Another sold out Agile Yorkshire this month saw two talks each with a vastly different focus to the other. The thirty minute slot was filled by Nick McKenna giving an experience report of a project he was recently involved with, the following one hour talk was a very developer focused 'Pragmatic Dependency Injection' given by Ian Russell'.
Continuing with Agile Yorkshire's recent theme of agile in the public sector, Nick Mckenna gave a report of a successful agile project delivering a system for the Ministry of Justice.
The project had a fixed deadline, however there was flexibility in scope, with the MoJ buying time from the supplier rather than having a contract fixed to functional deliverables, the project was delivered on time and within budget.

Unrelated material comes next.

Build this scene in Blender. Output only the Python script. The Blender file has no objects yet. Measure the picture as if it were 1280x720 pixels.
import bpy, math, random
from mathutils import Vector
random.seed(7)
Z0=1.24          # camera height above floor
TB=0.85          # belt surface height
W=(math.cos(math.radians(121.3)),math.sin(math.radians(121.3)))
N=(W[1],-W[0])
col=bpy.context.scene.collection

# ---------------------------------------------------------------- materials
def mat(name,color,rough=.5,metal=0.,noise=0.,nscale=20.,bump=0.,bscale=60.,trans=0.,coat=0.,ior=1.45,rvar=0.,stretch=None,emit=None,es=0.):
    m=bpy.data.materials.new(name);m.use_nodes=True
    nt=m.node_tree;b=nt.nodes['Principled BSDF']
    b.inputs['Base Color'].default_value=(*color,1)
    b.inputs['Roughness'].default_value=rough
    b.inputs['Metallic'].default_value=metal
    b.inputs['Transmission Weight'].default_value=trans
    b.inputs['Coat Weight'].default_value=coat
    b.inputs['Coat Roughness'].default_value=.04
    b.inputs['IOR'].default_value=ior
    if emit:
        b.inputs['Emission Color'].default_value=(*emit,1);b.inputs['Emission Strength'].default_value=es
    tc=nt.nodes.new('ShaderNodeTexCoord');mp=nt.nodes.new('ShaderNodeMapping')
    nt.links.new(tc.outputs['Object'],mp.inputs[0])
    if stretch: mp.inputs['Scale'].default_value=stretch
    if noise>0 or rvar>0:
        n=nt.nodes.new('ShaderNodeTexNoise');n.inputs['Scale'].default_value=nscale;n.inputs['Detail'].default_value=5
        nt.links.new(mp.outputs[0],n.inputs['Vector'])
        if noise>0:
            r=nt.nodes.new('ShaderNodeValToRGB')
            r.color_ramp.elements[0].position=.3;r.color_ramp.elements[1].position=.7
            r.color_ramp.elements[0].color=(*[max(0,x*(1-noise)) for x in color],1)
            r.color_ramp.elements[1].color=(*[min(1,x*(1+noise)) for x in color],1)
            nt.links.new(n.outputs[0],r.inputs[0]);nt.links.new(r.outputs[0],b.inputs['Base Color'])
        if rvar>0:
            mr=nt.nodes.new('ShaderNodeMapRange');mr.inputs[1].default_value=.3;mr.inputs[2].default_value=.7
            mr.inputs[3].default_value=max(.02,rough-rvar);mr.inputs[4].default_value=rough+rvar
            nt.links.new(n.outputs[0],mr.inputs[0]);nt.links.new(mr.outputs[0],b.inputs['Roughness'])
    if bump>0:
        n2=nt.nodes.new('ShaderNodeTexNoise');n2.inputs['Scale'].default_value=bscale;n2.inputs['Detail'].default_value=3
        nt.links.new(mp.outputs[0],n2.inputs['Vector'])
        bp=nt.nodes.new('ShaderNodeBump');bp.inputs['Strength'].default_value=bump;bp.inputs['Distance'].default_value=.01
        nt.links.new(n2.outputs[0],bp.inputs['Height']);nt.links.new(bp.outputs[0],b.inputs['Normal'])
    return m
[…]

In an environment of publicity being given to government IT project failures, it is good to see the success stories too.
After a shortened break due to Nick's talk overrunning, Ian Russell took the group back to basics with dependency injection and inversion of control, techniques for making code loosely coupled, and hopefully more maintainable. Ian demonstrated breaking a small class apart and the benefits and different methods of injecting dependencies. Following an in depth look at dependency injection, he went on to show how an IoC container can be added once code is in good shape and the construction and life cycle management of objects becomes sufficiently complex to justify its use.
The evening finished with the regular prize draw, including a newly created tweet of the night award. All prizes donated by our sponsors (NewRedo, O'Reilly, JetBRAINS and Manning).